For me, its the fear that my child will not be accepted, either by his peers or the adults in charge. Last week I had some instances that happened where my four year old was playing with other kids and in the process was bullied, on three separate occasions. It broke my heart. The last straw was seeing my kid with bloody knees and thankfully in that instance it was handled appropriately by the other child's mom. But all too often the phrase, "boys will be boys", or this is just how boys act is thrown around and I'm not cool with that.

I think when you provide an excuse for the behavior, then you allow your child to act that way. So when you say "boys will be boys", and your child is a boy, he is simply acting the way you have labeled him. He is, what you say he is. Don't give your child an excuse to push other children around by labeling it "boy behavior". If I ever caught my child bullying another child, I would make him take responsibility for his behavior. He would have to apologize, and if the behavior continued, we'd have to leave immediately, and there would be some form of punishment to drive home the point that his behavior is not acceptable on any level. Making your child apologize for their actions makes them understand that what they have done is wrong, it makes them take responsibility. But when you apologize on behalf of your child, then you make an excuse for them, then you are encouraging the behavior, not halting it.

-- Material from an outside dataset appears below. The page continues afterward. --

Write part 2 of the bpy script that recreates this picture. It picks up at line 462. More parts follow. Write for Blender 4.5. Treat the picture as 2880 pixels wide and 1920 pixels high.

What upset me, is the first occasion when the two boys that were picking on J myster, were not asked to apologize. Instead the parents apologized to me for their kids behavior and then said, "well that's boys for ya." And part of me cringed when I heard that. There you go, you just excused your child's behavior and allowed him to do it again. But of course in that situation, I was just glad the other parents realized the behavior was bad and I hoped that in private, the matter would be addressed.

My parenting tactic, is making a child responsible for his actions as early as they are able to understand the behavior is unacceptable.

So for me, when I leave my child, I want him to make friends, feel accepted and I don't want to return to see my child all bloodied up. Have you had instances of bullying with your preschool aged child? I never realized that it could start before school. But I've always known that J myster might be the result of bullying due to his small stature. Last week my heart was broken when I saw my child crying and knew his feelings were hurt more than the physical pain he was feeling.

He's too young for this. I am not ready for this yet as a mom and I don't want to have to toughen up my son so early in life. I don't want his innocence taken away due to some kids that think its funny to hurt others. It starts with parents. Parents please don't allow your child to bully others. Teach your child that all people deserve respect no matter their size, stature, color, gender or ethnicity. Bullying starts with you. Will you allow it, or will you teach thru it?